Améliorer les méthodes de surveillance
Mais l'idée d'une nouvelle réintroduction est encore toutefois loin de faire l'unanimité chez les éleveurs, même chez ceux qui sont favorables à la présence de l'ours dans les Pyrénées. Car ils constatent aussi sur le terrain les dégâts réels que font certains ursidés sur les troupeaux de brebis et posent la question des méthodes de surveillance, de prévention et de protection de l'agropastoralisme et des animaux.
Un "protocole expérimental de suivi des troupeaux et de l'ours"
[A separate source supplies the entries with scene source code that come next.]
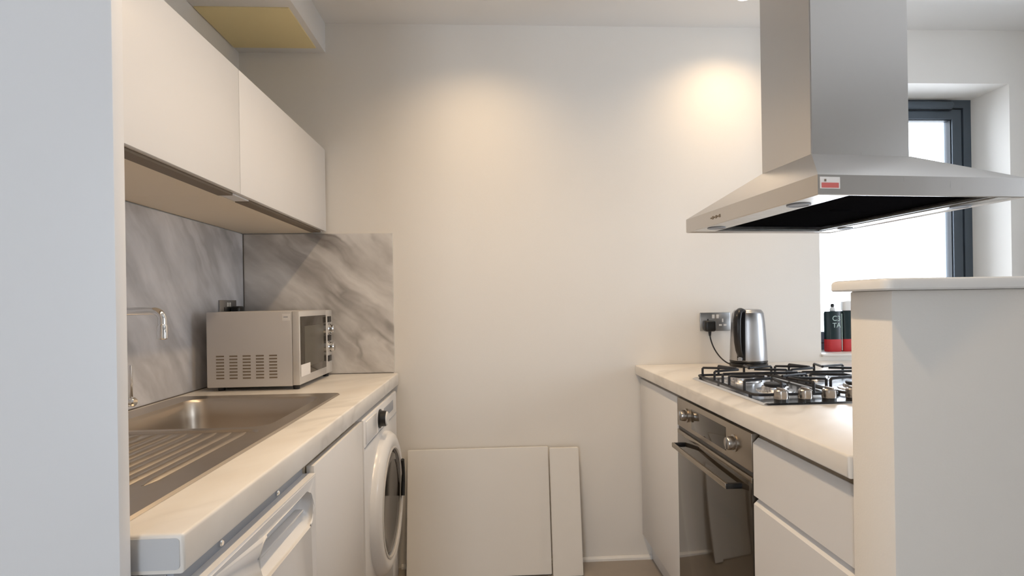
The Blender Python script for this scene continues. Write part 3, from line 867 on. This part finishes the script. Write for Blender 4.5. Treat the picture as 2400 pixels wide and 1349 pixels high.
for i, (d, z, w, th) in enumerate(secs):
    a = secs[max(i - 1, 0)]; b = secs[min(i + 1, len(secs) - 1)]
    t = Vector((b[0] - a[0], b[1] - a[1])).normalized(); nrm = Vector((-t.y, t.x))
    lp = []
    for k in range(10):
        an = 2 * PI * k / 10
        q = c0 + hd * (d + nrm.x * th * math.sin(an)) + Vector((0, 0, z + nrm.y * th * math.sin(an))) + hs * (w * math.cos(an))
        lp.append(q)
    loops.append(lp)
mb.loft(loops); mb.build('handle', M['black'], parent=kt, smooth=60)
# black strip down the jug behind the handle
mb = MB(); loops = []
for z, r in ((0.032, 0.0805), (0.12, 0.077), (0.20, 0.072), (0.245, 0.0665)):
    lp = []
    for k in range(6):
        an = ha + R(-13 + 26 * k / 5); lp.append((KX + (r + 0.002) * math.cos(an), KY + (r + 0.002) * math.sin(an), ZR + z))
    for k in range(6):
        an = ha + R(13 - 26 * k / 5); lp.append((KX + (r - 0.004) * math.cos(an), KY + (r - 0.004) * math.sin(an), ZR + z))
    loops.append(lp)
mb.loft(loops); mb.build('handle_strip', M['black'], parent=kt, smooth=50)
sw_ = c0 + hd * 0.088 + Vector((0, 0, 0.040))
mb = MB(); mb.tube([sw_, sw_ + hd * 0.010], 0.009, n=12); mb.build('switch', M['appl_grey'], parent=kt)
# plug and cord
pc = B(1.006, 1.058, YB - 0.048, YB - 0.0095, 1.072, 1.124, bev=0.010, seg=3).build('plug', M['black'], parent=kt)
MB().tube([(1.032, YB - 0.030, 1.076), (1.032, YB - 0.030, 1.052)], [0.008, 0.005], n=10).build('strain_relief', M['black'], parent=pc)
cp_ = []
P0, P1, P2, P3 = Vector((1.032, YB - .030, 1.054)), Vector((1.040, YB - .032, 0.985)), Vector((1.075, YB - .07, 0.930)), Vector((KX - 0.080, KY + 0.005, ZR + 0.010))
for k in range(15):
    t = k / 14; u = 1 - t
    cp_.append(P0 * u ** 3 + P1 * (3 * u * u * t) + P2 * (3 * u * t * t) + P3 * t ** 3)
MB().tube(cp_, 0.0033, n=8).build('cord', M['black'], parent=kt, smooth=60)

# ================================================================== bottles on the sill
ZS = WZ0 + 0.0122
def text_mesh(body, size, mt, name, parent, mtx):
    cu = bpy.data.curves.new(name, 'FONT'); cu.body = body; cu.size = size; cu.align_x = 'CENTER'; cu.extrude = 0.0003
    tmp = bpy.data.objects.new(name, cu); C.objects.link(tmp)
    bpy.context.view_layer.update()
    me = bpy.data.meshes.new_from_object(tmp.evaluated_get(bpy.context.evaluated_depsgraph_get()))
    bpy.data.objects.remove(tmp, do_unlink=True); bpy.data.curves.remove(cu)
    me.transform(mtx); me.materials.clear(); me.materials.append(mt)
    o = bpy.data.objects.new(name, me); C.objects.link(o); o.parent = parent
    return o
def bottle(x, y, w, d, h, label, cap):
    t = thing('bottle', label, 'bottle', (x, y, ZS), 'bottles on the window sill', local=True)
    def rr(s, z, r=0.014): return V3(rrect(-w * s, w * s, -d * s, d * s, r * s, 4), z)
    zr = 0.062
    mb = MB(); mb.loft([rr(0.94, 0.0003), rr(1.0, 0.006), rr(1.0, zr)]); mb.build('red_band', M['red'], parent=t)
    mb = MB()
    mb.loft([rr(1.0, zr + 0.0002), rr(1.0, h - 0.012), rr(0.93, h - 0.003), rr(0.6, h)]); mb.build('body', M['botblack'], parent=t)
    if cap == 'nozzle':
        MB().lathe([(0.012, 0), (0.013, 0.006), (0.009, 0.016), (0.007, 0.018)], (0, 0, h), n=18).build('collar', M['ivory'], parent=t)
        MB().lathe([(0.0065, 0.0175), (0.0085, 0.022), (0.0085, 0.032), (0.004, 0.036), (0, 0.036)], (0, 0, h), n=18).build('cap', M['black'], parent=t)
    else:
        mb = MB(); mb.loft([rr(0.85, h + .0003), rr(0.88, h + 0.030), rr(0.80, h + 0.045), rr(0.5, h + 0.050)]); mb.build('cap', M['ivory'], parent=t)
    if cap == 'nozzle':
        base = Matrix.Translation((0.006, -d - 0.0004, h - 0.050)) @ Matrix.Rotation(R(90), 4, 'X')
        text_mesh('C3', 0.036, M['print'], 'lettering', t, base)
        text_mesh('TA', 0.034, M['print'], 'lettering', t, Matrix.Translation((0.007, -d - 0.0004, h - 0.084)) @ Matrix.Rotation(R(90), 4, 'X'))
        B(w - 0.006, w - 0.003, -d - 0.0006, -d + 0.002, 0.006, h - 0.014).build('seam_line', M['print'], parent=t, smooth=0)
    return t
bottle(1.722, 2.690, 0.0385, 0.022, 0.205, 'dark bottle with red base and black nozzle, left one on the window sill', 'nozzle')
bottle(1.803, 2.690, 0.0385, 0.022, 0.205, 'dark bottle with red base and white cap, right one on the window sill', 'flat')

# ================================================================== cooker hood
HW, HL = 0.622, 0.765
HZ = 1.485
hd_ = thing('cooker_hood', 'stainless steel chimney cooker hood hanging over the gas hob', 'cooker hood', (1.1155, 1.771, HZ), rotz=R(5.0), local=True)
a, b = HW / 2, HL / 2
zf = 0.052
cw, cl = 0.171, 0.134            # chimney half sizes
ox, oy = 0.0475, 0.030            # chimney centre offset
zt3 = 0.183
# canopy skirt (fascia) as a hollow frame
mb = MB()
def rc(x, y, z, cx=0, cy=0): return [(cx - x, cy - y, z), (cx + x, cy - y, z), (cx + x, cy + y, z), (cx - x, cy + y, z)]
mb.loft([rc(a - .012, b - .012, 0.004), rc(a - .003, b - .003, 0.0), rc(a, b, 0.002), rc(a, b, zf), rc(a - .002, b - .002, zf + .002), rc(cw + .002, cl + .002, zt3, ox, oy)], cap0=False, cap1=True)
mb.build('canopy', M['steel_v'], parent=hd_, smooth=20)
mb = MB()
mb.loft([rc(cw, cl, zt3 - 0.02, ox, oy), rc(cw, cl, ZC - HZ - 0.002, ox, oy)], cap0=True, cap1=True)
es = [e for e in mb.bm.edges if abs(e.verts[0].co.z - e.verts[1].co.z) > 0.1]
bmesh.ops.bevel(mb.bm, geom=es, offset=0.003, segments=2, affect='EDGES')
mb.build('chimney', M['steel_v'], parent=hd_, smooth=30)
# underside tray with the filter opening
fx0, fx1, fy0, fy1 = -a + 0.105, a - 0.065, -b + 0.022, b - 0.030
mb = MB()
mb.holed_plate([(-a + .012, -b + .012), (a - .012, -b + .012), (a - .012, b - .012), (-a + .012, b - .012)], [[(fx0, fy0), (fx1, fy0), (fx1, fy1), (fx0, fy1)]], 0.0035, 0.0055)
mb.build('underside', M['steel'], parent=hd_, smooth=0)
fm = 0.5 * (fy0 + fy1)
for y0, y1 in ((fy0 + .001, fm - .002), (fm + .002, fy1 - .001)):
    fl = B(fx0 + .001, fx1 - .001, y0, y1, 0.022, 0.030).build('grease_filter', M['filter'], parent=hd_, smooth=0)
    B(0.5 * (fx0 + fx1) - 0.03, 0.5 * (fx0 + fx1) + 0.03, y1 - 0.04, y1 - 0.025, 0.019, 0.0225, bev=0.001).build('filter_catch', M['filter'], parent=fl)
B(fx1 - 0.020, fx1 - 0.001, fy0 + .002, fy1 - .002, 0.006, 0.0118).build('filter_edge', M['filteredge'], parent=hd_, smooth=0)
B(fx0 + .001, fx1 - .001, fy1 - 0.012, fy1 - .002, 0.006, 0.0118).build('filter_edge', M['filteredge'], parent=hd_, smooth=0)
for x in (-a + 0.058, a - 0.038):
    for y in (-b + 0.16, b - 0.13):
        rr_ = 0.026 if x < 0 else 0.020
        l_ = MB().lathe([(rr_ + .006, 0.003), (rr_ + .006, 0.0005), (rr_, 0.0), (rr_, 0.003)], (x, y, 0.0), n=28, cap0=False, cap1=False).build('lamp_ring', M['appl_grey'], parent=hd_)
        MB().lathe([(rr_, 0.0025), (rr_, 0.0015), (0, 0.0015)], (x, y, 0.0), n=28).build('lamp_lens', M['appl_grey'], parent=l_)
# small dark maker's mark on the front skirt (faces the aisle)
mb = MB()
for k in range(6):
    y = 0.115 + k * 0.012
    h0 = 0.010 if k % 2 else 0.016
    mb.box(-a - 0.0012, -a + 0.0005, y, y + 0.008, 0.024 - (h0 - .010) * .5, 0.024 + h0 * 0.5)
mb.build('maker_mark', M['groove'], parent=hd_, smooth=0)
stk = B(-a + 0.006, -a + 0.062, -b - 0.0010, -b + 0.0005, 0.016, 0.046).build('sticker', M['sticker'], parent=hd_, smooth=0)
B(-a + 0.010, -a + 0.058, -b - 0.0016, -b - 0.0008, 0.018, 0.031).build('red_band', M['pinkred'], parent=stk, smooth=0)
B(-a + 0.018, -a + 0.023, -b - 0.0018, -b - 0.0008, 0.034, 0.040).build('print_dot', M['groove'], parent=stk, smooth=0)

# ================================================================== downlights
def downlight(x, y, label, dim=1.0):
    t = thing('downlight', label, 'downlight', (x, y, ZC), 'recessed ceiling downlights', local=True)
    MB().lathe([(0.045, -0.0005), (0.044, -0.005), (0.036, -0.006), (0.033, -0.002), (0.033, -0.0005)], (0, 0, 0), n=32, cap0=False, cap1=False).build('trim_ring', M['white'], parent=t)
    MB().lathe([(0.033, -0.0006), (0.033, -0.0015), (0, -0.0015)], (0, 0, 0), n=32).build('lens', M['bulb'], parent=t)
    d = bpy.data.lights.new('lamp_light', 'SPOT')
    d.energy = SPOT_W * dim; d.color = SPOT_COL; d.spot_size = R(140); d.spot_blend = 1.0; d.shadow_soft_size = 0.03
    o = bpy.data.objects.new('lamp_light', d); C.objects.link(o); o.parent = t
    o.location = (0, 0, -0.012)
downlight(-0.04, 2.150, 'ceiling downlight near the back wall above the aisle', 0.62)
downlight(1.11, 2.300, 'ceiling downlight glowing just left of the hood chimney', 0.55)
downlight(-0.03, 1.500, 'unseen ceiling downlight added above the middle of the aisle as fill light')  # extra lamp out of view, added to brighten the lower wall and fronts
downlight(-0.03, 0.850, 'unseen ceiling downlight added above the near end of the aisle')  # added lamp out of view, standing in for warm light over the aisle

for o in bpy.data.objects:
    if '_o' in o: del o['_o']
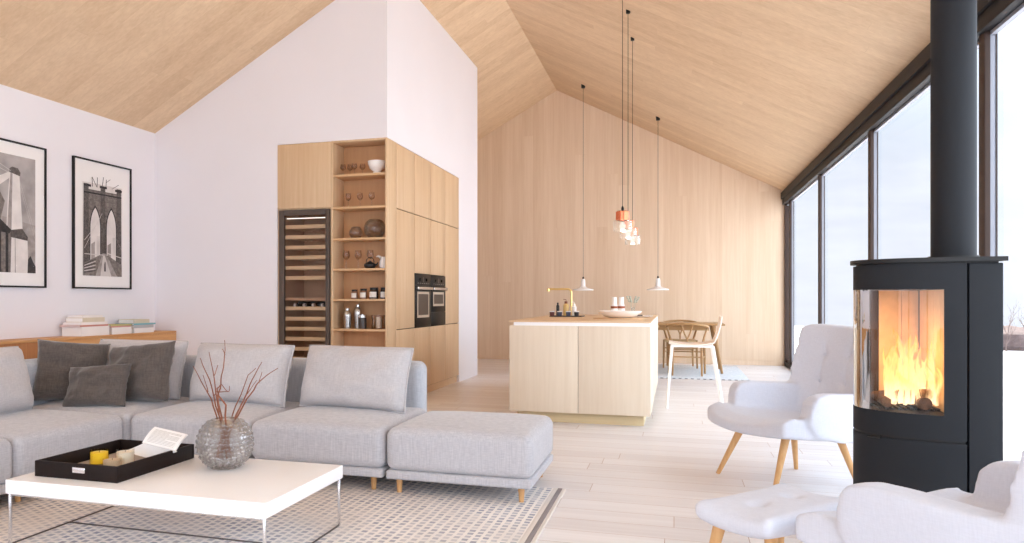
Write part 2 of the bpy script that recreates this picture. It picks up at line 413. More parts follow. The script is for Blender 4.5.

Pour éviter les prédations, un premier "protocole expérimental de suivi des troupeaux et de l'ours" a été mis en place en 2007, sur le territoire des deux communes d’Arrens-Marous et d'Estaing (Hautes-Pyrénées), avec les gestionnaires d'estives et le Parc national des Pyrénées, en liaison étroite avec l'Office national de la chasse et de la faune sauvage (ONCFS) et la gendarmerie. Dans ce cadre, des zones pastorales susceptibles d'être attaqué par l'ours et particulièrement vulnérables sont définies par le Parc national. Mais les différentes techniques permettant de recueillir les traces du passage de l'ours, mises en œuvre quotidiennement pour prévenir au mieux les prédations de l'ursidé et protéger les troupeaux, ne sont pas toujours efficaces.
Des caméras de surveillance
Le dernier ours lâché en Catalogne en mai 2016, et descendu jusqu’à Saint-Lary, ayant fait beaucoup de dégâts, les différents intervenants travaillent actuellement avec la Préfecture des Hautes-Pyrénées, pour faire évoluer les processus des méthodes de surveillance. Parmi les pistes examinées, l'équipement de zones à risques de caméras susceptibles de détecter la présence de l’ours au jour le jour, afin d'améliorer les méthodes de surveillance, pour mieux protéger les troupeaux et l'activité pastorale des éleveurs. Un élément incontournable à prendre en compte, si l'on veut réussir l’indispensable réintroduction d’ourses en vallée d’Aspe, avec l'assentiment de tous.